Allison, Nathaniel Thompson. History of Cherokee County, Kansas, and Representative Citizens. Chicago, IL: Biographical Publishing Co., 1904. Online index created by Carolyn Ward, instructor at USD 508, Baxter Springs Middle School, Baxter Springs, Kansas, and State Coordinator for The KSGenWeb Project.

Frederick Hiller

FREDERICK HILLER, a worthy and respected farmer of Ross township, of German descent, was born September 2, 1853, in Wurtemberg, Germany. He is at present residing on a farm in section 25, township 32, range 23. Mr. Hiller owns considerable property in different parts of the county, and has of late years become interested in the coal industry, Mine No. 5 having been sunk on his home farm. He is what might be termed a self-made man, having accumulated the property now in his possession by his own efforts.

Frederick Hiller was his father, and Marie (Garbroeck) his mother, and both were natives of the same place in the "Fatherland." They grew up together and were married there, and until 1863 were engaged in farming in their native country. In that year they embarked with their family for America, and after a four-weeks voyage landed at the port of New York. From this gateway to the New World they proceeded to Butler County, Ohio, and thence, after a short period, to Livingston County, Illinois. On February 7, 1872, they arrived after an overland trip, in Ross township, Cherokee County, Kansas, where they purchased 160 acres of wild land in section 24, township 32, range 23. They erected an 18 by 24-foot house, and further improved the place. About 1893 Mr. Hiller sold out and thereafter lived with his children. The mother died in March, 1892, at the age of 66 years,—the father surviving until March 4, 1903. They were consistent and worthy members of the Evangelical Church. The father was a man of sturdy character, industrious and of a quiet disposition. His political affiliations were with the Democratic party. A family of eight children were born to these parents, as follows: Frederick; John and George, of Crawford County, Kansas; an infant boy deceased; Kate, who married Fred Budde, and resides in Weir City, Kansas; Mary, deceased, who was the wife of J. E. Best, a farmer of Ross township; Emma, now Mrs. George Bergman, of Crawford County; and Rose, who married George Reaser, and resides in Crawford County.

Although but 10 years of age when the family came to this country, the subject of this sketch had received some mental training in the schools of his native land which was supplemented by school attendance in the different places in this country where his parents lived. He even attended school after coming to Cherokee County, although he had nearly reached his majority. He remained dutifully at home until he was of age, and then began branching out for himself. He, however, was an inmate of the home until his marriage, which occurred January 11, 1876, Mrs. Hiller having been Kate Buergin, of Woodford County, Illinois.
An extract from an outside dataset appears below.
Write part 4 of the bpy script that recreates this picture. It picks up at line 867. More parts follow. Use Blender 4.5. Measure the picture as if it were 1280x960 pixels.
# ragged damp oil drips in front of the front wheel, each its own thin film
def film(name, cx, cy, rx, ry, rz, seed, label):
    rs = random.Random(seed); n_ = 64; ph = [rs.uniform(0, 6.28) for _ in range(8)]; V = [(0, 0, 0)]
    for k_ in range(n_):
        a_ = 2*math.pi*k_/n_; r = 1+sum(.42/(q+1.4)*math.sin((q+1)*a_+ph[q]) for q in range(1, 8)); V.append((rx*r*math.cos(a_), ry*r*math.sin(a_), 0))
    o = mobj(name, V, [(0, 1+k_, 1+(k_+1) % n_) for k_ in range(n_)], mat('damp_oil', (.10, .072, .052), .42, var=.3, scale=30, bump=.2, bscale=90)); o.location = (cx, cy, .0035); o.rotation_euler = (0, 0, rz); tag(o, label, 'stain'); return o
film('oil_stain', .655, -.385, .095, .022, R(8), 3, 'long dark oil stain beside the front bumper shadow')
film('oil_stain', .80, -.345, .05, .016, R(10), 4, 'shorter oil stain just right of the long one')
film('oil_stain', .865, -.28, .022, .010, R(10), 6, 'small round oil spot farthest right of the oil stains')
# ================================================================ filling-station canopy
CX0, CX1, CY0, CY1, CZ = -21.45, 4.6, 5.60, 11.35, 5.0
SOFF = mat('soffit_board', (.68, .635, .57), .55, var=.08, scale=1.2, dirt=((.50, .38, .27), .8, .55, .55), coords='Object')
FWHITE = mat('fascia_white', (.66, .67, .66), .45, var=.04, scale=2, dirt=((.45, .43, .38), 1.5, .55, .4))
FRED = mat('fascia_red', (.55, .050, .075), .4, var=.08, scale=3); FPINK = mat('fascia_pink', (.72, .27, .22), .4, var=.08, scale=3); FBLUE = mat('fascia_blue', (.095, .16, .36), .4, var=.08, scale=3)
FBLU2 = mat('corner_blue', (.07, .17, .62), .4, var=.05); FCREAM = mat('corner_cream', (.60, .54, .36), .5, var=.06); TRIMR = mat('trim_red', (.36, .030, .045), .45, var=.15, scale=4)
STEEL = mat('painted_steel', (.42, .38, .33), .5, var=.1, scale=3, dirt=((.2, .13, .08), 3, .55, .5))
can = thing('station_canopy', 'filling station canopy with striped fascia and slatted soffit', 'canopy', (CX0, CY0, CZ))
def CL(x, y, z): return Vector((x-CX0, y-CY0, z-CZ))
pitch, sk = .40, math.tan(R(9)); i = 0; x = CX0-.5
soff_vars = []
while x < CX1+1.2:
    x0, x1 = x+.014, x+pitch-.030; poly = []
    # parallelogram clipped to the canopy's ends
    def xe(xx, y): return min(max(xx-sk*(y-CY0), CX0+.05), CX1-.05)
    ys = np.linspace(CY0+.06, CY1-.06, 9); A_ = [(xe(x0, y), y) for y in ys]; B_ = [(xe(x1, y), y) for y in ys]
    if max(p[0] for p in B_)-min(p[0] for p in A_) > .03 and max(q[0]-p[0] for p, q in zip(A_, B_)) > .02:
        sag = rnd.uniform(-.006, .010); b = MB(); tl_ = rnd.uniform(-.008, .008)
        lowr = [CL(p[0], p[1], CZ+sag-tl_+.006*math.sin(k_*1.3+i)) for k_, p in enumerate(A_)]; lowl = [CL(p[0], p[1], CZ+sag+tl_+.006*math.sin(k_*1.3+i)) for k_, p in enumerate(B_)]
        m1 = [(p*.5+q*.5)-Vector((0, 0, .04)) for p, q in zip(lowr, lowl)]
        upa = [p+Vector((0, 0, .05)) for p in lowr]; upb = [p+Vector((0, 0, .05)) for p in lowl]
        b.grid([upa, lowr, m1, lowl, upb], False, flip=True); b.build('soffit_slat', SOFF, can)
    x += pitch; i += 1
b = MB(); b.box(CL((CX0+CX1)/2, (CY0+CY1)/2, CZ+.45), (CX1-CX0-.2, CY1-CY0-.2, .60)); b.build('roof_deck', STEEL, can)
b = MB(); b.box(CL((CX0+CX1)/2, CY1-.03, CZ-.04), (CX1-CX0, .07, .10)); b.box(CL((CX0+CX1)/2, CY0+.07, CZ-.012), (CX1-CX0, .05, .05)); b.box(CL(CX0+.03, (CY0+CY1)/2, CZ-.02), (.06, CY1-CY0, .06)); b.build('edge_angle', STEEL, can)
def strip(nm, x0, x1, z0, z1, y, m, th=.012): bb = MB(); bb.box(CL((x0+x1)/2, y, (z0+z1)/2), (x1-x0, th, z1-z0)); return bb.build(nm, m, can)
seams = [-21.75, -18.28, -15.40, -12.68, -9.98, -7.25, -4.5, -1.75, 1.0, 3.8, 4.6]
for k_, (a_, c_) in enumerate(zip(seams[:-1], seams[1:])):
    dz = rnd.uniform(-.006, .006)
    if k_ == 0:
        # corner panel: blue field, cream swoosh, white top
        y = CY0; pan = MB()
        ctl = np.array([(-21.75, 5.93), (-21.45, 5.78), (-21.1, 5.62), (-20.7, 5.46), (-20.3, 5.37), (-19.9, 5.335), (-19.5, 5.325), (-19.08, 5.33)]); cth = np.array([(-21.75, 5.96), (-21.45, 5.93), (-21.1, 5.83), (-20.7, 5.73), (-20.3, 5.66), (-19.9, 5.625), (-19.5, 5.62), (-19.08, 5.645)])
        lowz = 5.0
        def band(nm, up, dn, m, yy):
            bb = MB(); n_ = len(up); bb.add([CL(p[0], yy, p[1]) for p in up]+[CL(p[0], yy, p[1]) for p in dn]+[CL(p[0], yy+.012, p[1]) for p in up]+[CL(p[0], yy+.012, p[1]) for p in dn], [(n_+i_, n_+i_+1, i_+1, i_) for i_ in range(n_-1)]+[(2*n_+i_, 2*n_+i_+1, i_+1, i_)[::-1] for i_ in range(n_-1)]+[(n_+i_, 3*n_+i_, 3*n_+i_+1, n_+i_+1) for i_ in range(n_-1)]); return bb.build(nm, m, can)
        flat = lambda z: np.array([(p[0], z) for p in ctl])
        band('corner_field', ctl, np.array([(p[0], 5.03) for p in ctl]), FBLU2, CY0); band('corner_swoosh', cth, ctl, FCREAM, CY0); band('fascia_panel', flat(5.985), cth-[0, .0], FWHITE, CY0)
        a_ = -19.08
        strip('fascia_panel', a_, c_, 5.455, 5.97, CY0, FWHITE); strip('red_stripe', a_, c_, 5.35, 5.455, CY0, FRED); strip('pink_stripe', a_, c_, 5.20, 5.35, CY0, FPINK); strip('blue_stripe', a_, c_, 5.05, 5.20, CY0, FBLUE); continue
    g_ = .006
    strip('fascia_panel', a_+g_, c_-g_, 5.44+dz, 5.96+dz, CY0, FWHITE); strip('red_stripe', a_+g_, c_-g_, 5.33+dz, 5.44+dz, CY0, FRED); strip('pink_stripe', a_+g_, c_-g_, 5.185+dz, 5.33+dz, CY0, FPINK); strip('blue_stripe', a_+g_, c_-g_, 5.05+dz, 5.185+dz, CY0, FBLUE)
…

She is a daughter of Frederick and Gertrude (Ecker) Buergin, the father being a native of Baden, and the mother, of Prussia. After their marriage Mr. and Mrs. Buergin came to America, and first settled in Woodford County, Illinois. They came, in 1871, to Ross township, Cherokee County, Kansas, where they purchased 160 acres of wild land in section 26, township 32, range 23, which they continued to cultivate the remainder of their lives, the father dying in 1897, and the mother in November, 1903. There are seven children in the Hiller family, as follows: Charles who married Mamie Mills, is bookkeeper for The Central Coal & Coke Company, and has one son.—Vivian Louis; John E., weigh boss for the Fleming Coal Company; Frank; Lena; Roy: Arthur; and Gertrude. All but Charles W. live at home.
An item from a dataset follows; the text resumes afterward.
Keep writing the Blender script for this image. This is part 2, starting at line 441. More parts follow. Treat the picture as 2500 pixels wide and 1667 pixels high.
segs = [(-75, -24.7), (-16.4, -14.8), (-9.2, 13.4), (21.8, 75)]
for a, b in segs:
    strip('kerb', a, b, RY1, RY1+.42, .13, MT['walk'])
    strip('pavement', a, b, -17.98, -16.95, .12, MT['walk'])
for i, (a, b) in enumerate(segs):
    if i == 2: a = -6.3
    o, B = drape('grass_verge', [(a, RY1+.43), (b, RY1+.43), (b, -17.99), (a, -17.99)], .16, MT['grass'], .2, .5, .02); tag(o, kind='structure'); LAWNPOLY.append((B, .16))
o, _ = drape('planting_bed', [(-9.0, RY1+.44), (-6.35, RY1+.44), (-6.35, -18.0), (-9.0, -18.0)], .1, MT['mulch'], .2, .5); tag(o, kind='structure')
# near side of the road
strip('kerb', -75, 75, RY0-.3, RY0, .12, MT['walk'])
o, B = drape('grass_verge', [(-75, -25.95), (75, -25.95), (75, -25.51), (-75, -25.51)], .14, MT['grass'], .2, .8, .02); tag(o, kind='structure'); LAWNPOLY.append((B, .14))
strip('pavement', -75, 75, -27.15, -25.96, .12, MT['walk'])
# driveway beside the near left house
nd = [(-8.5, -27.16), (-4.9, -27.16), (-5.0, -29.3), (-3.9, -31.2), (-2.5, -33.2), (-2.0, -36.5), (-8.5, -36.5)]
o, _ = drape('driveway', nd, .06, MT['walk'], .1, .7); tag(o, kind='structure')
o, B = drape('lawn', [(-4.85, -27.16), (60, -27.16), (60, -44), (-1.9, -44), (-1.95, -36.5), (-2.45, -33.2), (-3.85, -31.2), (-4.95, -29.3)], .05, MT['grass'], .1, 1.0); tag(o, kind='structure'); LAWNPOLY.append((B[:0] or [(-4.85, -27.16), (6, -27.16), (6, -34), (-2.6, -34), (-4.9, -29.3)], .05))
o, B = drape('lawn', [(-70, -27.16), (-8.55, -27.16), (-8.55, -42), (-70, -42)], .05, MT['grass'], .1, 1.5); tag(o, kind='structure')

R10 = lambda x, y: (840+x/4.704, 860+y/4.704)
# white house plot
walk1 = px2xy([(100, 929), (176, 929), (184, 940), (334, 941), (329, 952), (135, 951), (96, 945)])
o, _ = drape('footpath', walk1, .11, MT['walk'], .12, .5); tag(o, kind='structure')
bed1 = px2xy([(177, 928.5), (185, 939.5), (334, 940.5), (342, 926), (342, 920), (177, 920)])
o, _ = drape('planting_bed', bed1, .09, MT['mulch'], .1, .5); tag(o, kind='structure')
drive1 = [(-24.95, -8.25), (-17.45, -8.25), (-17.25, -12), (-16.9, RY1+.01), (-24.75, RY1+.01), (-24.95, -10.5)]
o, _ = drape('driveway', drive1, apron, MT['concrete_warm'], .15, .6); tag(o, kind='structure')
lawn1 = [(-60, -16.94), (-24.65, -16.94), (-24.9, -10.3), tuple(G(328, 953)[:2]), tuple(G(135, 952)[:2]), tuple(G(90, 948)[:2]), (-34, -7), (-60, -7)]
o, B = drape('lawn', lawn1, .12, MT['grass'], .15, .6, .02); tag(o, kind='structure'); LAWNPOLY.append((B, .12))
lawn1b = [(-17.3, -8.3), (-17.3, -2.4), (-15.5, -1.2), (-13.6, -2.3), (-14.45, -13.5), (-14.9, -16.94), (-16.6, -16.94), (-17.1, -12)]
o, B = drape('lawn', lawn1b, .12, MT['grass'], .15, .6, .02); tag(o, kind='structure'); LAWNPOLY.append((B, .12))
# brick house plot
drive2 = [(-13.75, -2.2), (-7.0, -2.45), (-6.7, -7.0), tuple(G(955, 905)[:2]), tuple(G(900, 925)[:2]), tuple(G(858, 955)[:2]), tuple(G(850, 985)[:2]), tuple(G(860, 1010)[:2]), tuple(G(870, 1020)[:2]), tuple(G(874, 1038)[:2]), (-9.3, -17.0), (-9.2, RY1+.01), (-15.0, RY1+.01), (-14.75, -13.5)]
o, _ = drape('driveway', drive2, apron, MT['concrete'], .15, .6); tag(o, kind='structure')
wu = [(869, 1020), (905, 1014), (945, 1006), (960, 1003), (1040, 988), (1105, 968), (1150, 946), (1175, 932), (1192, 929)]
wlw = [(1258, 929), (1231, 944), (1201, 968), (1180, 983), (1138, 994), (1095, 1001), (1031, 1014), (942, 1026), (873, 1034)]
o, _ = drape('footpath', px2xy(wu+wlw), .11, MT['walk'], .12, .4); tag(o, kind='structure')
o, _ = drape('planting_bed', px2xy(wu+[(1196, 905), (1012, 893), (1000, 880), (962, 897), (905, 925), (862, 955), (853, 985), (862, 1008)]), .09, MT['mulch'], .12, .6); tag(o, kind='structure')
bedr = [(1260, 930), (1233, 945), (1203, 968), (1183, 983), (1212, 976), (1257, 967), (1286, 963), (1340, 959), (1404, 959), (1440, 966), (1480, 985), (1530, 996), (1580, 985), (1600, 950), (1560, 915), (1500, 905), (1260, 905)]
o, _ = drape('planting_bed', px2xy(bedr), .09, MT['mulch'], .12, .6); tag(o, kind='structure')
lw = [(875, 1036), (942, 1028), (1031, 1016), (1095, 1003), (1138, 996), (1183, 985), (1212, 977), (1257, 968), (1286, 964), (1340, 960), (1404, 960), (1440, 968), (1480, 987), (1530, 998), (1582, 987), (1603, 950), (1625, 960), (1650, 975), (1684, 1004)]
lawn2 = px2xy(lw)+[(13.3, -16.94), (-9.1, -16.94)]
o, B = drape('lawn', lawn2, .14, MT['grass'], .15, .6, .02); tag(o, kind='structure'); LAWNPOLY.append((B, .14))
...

Upon his marriage Mr. Hiller located on his present farm, which at that time was wild land. All the improvements which are seen upon it now are the work of Mr. Hiller and his good wife. As he prospered, he put his savings into other lands, and now owns 240 acres in sections 25 and 26, township 32, range 23, in Ross township, and 160 acres in section 3, township 33, range 23, in Salamanca township. The discovery of coal on his home farm has, in later years, greatly increased its value.

Mr. Hiller is a companionable, social spirit, and is popular among his neighbors. He has served as treasurer of the School Board for the past 15 years, and has held other of offices in the township. He supports the Democratic ticket, and is a member of the I. O. O. F., and the A. O. U. W., both at Columbus.